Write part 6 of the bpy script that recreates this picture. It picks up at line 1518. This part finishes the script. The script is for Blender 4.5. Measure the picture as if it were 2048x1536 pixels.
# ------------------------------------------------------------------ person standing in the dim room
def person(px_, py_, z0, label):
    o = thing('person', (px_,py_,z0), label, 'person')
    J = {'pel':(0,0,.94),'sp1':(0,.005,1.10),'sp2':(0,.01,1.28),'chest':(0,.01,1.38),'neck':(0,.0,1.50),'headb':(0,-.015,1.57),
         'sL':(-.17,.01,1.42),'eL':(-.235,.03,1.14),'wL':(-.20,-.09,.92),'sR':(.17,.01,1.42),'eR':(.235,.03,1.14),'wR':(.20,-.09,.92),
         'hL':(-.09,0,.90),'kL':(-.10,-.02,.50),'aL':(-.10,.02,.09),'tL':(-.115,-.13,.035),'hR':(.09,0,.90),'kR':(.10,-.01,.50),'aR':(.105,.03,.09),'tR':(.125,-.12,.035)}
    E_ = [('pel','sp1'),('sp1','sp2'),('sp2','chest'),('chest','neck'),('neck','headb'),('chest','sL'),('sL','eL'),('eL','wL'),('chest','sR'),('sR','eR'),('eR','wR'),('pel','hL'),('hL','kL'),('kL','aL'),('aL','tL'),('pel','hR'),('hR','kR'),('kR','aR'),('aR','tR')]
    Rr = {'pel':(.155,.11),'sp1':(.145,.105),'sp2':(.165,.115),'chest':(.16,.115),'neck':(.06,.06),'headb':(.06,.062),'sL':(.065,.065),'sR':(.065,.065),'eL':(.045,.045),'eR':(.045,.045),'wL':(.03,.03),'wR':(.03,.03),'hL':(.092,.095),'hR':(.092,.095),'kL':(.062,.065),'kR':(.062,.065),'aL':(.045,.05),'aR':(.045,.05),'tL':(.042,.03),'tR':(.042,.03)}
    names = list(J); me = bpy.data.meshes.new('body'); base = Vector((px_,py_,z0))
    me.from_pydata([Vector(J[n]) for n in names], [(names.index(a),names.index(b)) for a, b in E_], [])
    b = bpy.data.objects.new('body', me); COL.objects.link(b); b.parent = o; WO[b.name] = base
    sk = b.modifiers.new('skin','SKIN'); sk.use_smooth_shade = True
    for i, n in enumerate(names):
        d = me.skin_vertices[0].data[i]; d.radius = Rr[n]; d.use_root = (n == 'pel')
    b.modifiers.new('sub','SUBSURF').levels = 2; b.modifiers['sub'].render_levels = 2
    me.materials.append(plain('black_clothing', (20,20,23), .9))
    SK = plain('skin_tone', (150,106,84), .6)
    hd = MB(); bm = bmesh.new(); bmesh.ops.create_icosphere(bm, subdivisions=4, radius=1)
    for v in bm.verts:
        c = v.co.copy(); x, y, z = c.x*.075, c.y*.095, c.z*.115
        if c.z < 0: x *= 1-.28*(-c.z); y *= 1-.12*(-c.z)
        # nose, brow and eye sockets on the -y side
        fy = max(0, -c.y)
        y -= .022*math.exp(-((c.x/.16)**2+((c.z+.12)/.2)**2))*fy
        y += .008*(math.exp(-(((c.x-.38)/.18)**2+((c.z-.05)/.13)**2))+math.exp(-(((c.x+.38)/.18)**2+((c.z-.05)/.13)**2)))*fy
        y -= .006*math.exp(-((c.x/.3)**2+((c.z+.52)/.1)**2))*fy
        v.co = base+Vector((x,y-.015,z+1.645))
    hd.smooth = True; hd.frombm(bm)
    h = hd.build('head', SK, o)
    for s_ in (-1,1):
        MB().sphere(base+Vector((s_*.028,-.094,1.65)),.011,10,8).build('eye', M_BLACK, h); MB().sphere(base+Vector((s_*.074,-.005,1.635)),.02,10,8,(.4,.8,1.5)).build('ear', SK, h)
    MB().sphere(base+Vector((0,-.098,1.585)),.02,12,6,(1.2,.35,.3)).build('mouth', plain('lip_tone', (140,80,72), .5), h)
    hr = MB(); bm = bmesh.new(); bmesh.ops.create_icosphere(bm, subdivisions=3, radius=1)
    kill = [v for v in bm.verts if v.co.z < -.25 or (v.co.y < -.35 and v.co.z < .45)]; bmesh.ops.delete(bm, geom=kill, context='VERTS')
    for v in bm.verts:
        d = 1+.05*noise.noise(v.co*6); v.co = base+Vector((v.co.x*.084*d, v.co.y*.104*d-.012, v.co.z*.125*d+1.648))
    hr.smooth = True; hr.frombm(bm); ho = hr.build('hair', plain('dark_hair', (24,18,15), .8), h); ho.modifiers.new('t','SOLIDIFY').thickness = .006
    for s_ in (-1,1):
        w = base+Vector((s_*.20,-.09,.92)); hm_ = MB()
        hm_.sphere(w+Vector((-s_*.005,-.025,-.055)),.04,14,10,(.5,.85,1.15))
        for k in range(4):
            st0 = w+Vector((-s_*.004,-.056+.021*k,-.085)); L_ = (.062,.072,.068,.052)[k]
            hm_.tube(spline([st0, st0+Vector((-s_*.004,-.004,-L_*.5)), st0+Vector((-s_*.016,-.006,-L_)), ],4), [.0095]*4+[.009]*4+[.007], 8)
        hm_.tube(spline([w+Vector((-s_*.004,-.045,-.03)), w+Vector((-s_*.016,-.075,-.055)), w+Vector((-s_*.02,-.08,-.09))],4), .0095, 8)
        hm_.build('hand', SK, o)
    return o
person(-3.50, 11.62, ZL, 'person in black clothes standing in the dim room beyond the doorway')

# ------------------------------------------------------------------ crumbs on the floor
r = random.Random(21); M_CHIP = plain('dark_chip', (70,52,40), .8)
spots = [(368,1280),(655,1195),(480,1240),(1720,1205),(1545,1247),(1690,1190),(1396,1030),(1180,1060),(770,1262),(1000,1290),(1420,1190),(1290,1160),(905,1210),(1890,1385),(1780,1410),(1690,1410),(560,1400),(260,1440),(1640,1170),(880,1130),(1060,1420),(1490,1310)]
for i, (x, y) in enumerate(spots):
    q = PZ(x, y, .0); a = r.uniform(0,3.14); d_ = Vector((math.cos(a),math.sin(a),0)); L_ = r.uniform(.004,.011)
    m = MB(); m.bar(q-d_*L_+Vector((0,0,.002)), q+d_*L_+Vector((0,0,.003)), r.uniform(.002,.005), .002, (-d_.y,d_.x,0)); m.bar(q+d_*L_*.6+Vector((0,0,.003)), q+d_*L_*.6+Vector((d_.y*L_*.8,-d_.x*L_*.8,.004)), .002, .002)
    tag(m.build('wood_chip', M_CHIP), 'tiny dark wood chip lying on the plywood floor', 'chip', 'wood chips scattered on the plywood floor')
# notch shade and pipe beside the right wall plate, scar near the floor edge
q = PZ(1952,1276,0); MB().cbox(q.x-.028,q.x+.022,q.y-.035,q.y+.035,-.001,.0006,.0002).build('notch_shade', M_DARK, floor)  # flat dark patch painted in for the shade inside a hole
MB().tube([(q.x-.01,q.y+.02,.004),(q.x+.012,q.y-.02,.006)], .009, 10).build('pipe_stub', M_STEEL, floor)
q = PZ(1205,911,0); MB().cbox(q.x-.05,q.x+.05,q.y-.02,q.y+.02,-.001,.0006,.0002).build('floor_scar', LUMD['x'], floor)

────────────────────────────────────────

▶ [Exercise details]
Extract each line from the listing above, please, and repeat it exactly.

▶ [Response]
Write part 6 of the bpy script that recreates this picture. It picks up at line 1518. This part finishes the script. The script is for Blender 4.5. Measure the picture as if it were 2048x1536 pixels.
# ------------------------------------------------------------------ person standing in the dim room
def person(px_, py_, z0, label):
    o = thing('person', (px_,py_,z0), label, 'person')
    J = {'pel':(0,0,.94),'sp1':(0,.005,1.10),'sp2':(0,.01,1.28),'chest':(0,.01,1.38),'neck':(0,.0,1.50),'headb':(0,-.015,1.57),
         'sL':(-.17,.01,1.42),'eL':(-.235,.03,1.14),'wL':(-.20,-.09,.92),'sR':(.17,.01,1.42),'eR':(.235,.03,1.14),'wR':(.20,-.09,.92),
         'hL':(-.09,0,.90),'kL':(-.10,-.02,.50),'aL':(-.10,.02,.09),'tL':(-.115,-.13,.035),'hR':(.09,0,.90),'kR':(.10,-.01,.50),'aR':(.105,.03,.09),'tR':(.125,-.12,.035)}
    E_ = [('pel','sp1'),('sp1','sp2'),('sp2','chest'),('chest','neck'),('neck','headb'),('chest','sL'),('sL','eL'),('eL','wL'),('chest','sR'),('sR','eR'),('eR','wR'),('pel','hL'),('hL','kL'),('kL','aL'),('aL','tL'),('pel','hR'),('hR','kR'),('kR','aR'),('aR','tR')]
    Rr = {'pel':(.155,.11),'sp1':(.145,.105),'sp2':(.165,.115),'chest':(.16,.115),'neck':(.06,.06),'headb':(.06,.062),'sL':(.065,.065),'sR':(.065,.065),'eL':(.045,.045),'eR':(.045,.045),'wL':(.03,.03),'wR':(.03,.03),'hL':(.092,.095),'hR':(.092,.095),'kL':(.062,.065),'kR':(.062,.065),'aL':(.045,.05),'aR':(.045,.05),'tL':(.042,.03),'tR':(.042,.03)}
    names = list(J); me = bpy.data.meshes.new('body'); base = Vector((px_,py_,z0))
    me.from_pydata([Vector(J[n]) for n in names], [(names.index(a),names.index(b)) for a, b in E_], [])
    b = bpy.data.objects.new('body', me); COL.objects.link(b); b.parent = o; WO[b.name] = base
    sk = b.modifiers.new('skin','SKIN'); sk.use_smooth_shade = True
    for i, n in enumerate(names):
        d = me.skin_vertices[0].data[i]; d.radius = Rr[n]; d.use_root = (n == 'pel')
    b.modifiers.new('sub','SUBSURF').levels = 2; b.modifiers['sub'].render_levels = 2
    me.materials.append(plain('black_clothing', (20,20,23), .9))
    SK = plain('skin_tone', (150,106,84), .6)
    hd = MB(); bm = bmesh.new(); bmesh.ops.create_icosphere(bm, subdivisions=4, radius=1)
    for v in bm.verts:
        c = v.co.copy(); x, y, z = c.x*.075, c.y*.095, c.z*.115
        if c.z < 0: x *= 1-.28*(-c.z); y *= 1-.12*(-c.z)
        # nose, brow and eye sockets on the -y side
        fy = max(0, -c.y)
        y -= .022*math.exp(-((c.x/.16)**2+((c.z+.12)/.2)**2))*fy
        y += .008*(math.exp(-(((c.x-.38)/.18)**2+((c.z-.05)/.13)**2))+math.exp(-(((c.x+.38)/.18)**2+((c.z-.05)/.13)**2)))*fy
        y -= .006*math.exp(-((c.x/.3)**2+((c.z+.52)/.1)**2))*fy
        v.co = base+Vector((x,y-.015,z+1.645))
    hd.smooth = True; hd.frombm(bm)
    h = hd.build('head', SK, o)
    for s_ in (-1,1):
        MB().sphere(base+Vector((s_*.028,-.094,1.65)),.011,10,8).build('eye', M_BLACK, h); MB().sphere(base+Vector((s_*.074,-.005,1.635)),.02,10,8,(.4,.8,1.5)).build('ear', SK, h)
    MB().sphere(base+Vector((0,-.098,1.585)),.02,12,6,(1.2,.35,.3)).build('mouth', plain('lip_tone', (140,80,72), .5), h)
    hr = MB(); bm = bmesh.new(); bmesh.ops.create_icosphere(bm, subdivisions=3, radius=1)
    kill = [v for v in bm.verts if v.co.z < -.25 or (v.co.y < -.35 and v.co.z < .45)]; bmesh.ops.delete(bm, geom=kill, context='VERTS')
    for v in bm.verts:
        d = 1+.05*noise.noise(v.co*6); v.co = base+Vector((v.co.x*.084*d, v.co.y*.104*d-.012, v.co.z*.125*d+1.648))
    hr.smooth = True; hr.frombm(bm); ho = hr.build('hair', plain('dark_hair', (24,18,15), .8), h); ho.modifiers.new('t','SOLIDIFY').thickness = .006
    for s_ in (-1,1):
        w = base+Vector((s_*.20,-.09,.92)); hm_ = MB()
        hm_.sphere(w+Vector((-s_*.005,-.025,-.055)),.04,14,10,(.5,.85,1.15))
        for k in range(4):
            st0 = w+Vector((-s_*.004,-.056+.021*k,-.085)); L_ = (.062,.072,.068,.052)[k]
            hm_.tube(spline([st0, st0+Vector((-s_*.004,-.004,-L_*.5)), st0+Vector((-s_*.016,-.006,-L_)), ],4), [.0095]*4+[.009]*4+[.007], 8)
        hm_.tube(spline([w+Vector((-s_*.004,-.045,-.03)), w+Vector((-s_*.016,-.075,-.055)), w+Vector((-s_*.02,-.08,-.09))],4), .0095, 8)
        hm_.build('hand', SK, o)
    return o
person(-3.50, 11.62, ZL, 'person in black clothes standing in the dim room beyond the doorway')

# ------------------------------------------------------------------ crumbs on the floor
r = random.Random(21); M_CHIP = plain('dark_chip', (70,52,40), .8)
spots = [(368,1280),(655,1195),(480,1240),(1720,1205),(1545,1247),(1690,1190),(1396,1030),(1180,1060),(770,1262),(1000,1290),(1420,1190),(1290,1160),(905,1210),(1890,1385),(1780,1410),(1690,1410),(560,1400),(260,1440),(1640,1170),(880,1130),(1060,1420),(1490,1310)]
for i, (x, y) in enumerate(spots):
    q = PZ(x, y, .0); a = r.uniform(0,3.14); d_ = Vector((math.cos(a),math.sin(a),0)); L_ = r.uniform(.004,.011)
    m = MB(); m.bar(q-d_*L_+Vector((0,0,.002)), q+d_*L_+Vector((0,0,.003)), r.uniform(.002,.005), .002, (-d_.y,d_.x,0)); m.bar(q+d_*L_*.6+Vector((0,0,.003)), q+d_*L_*.6+Vector((d_.y*L_*.8,-d_.x*L_*.8,.004)), .002, .002)
    tag(m.build('wood_chip', M_CHIP), 'tiny dark wood chip lying on the plywood floor', 'chip', 'wood chips scattered on the plywood floor')
# notch shade and pipe beside the right wall plate, scar near the floor edge
q = PZ(1952,1276,0); MB().cbox(q.x-.028,q.x+.022,q.y-.035,q.y+.035,-.001,.0006,.0002).build('notch_shade', M_DARK, floor)  # flat dark patch painted in for the shade inside a hole
MB().tube([(q.x-.01,q.y+.02,.004),(q.x+.012,q.y-.02,.006)], .009, 10).build('pipe_stub', M_STEEL, floor)
q = PZ(1205,911,0); MB().cbox(q.x-.05,q.x+.05,q.y-.02,q.y+.02,-.001,.0006,.0002).build('floor_scar', LUMD['x'], floor)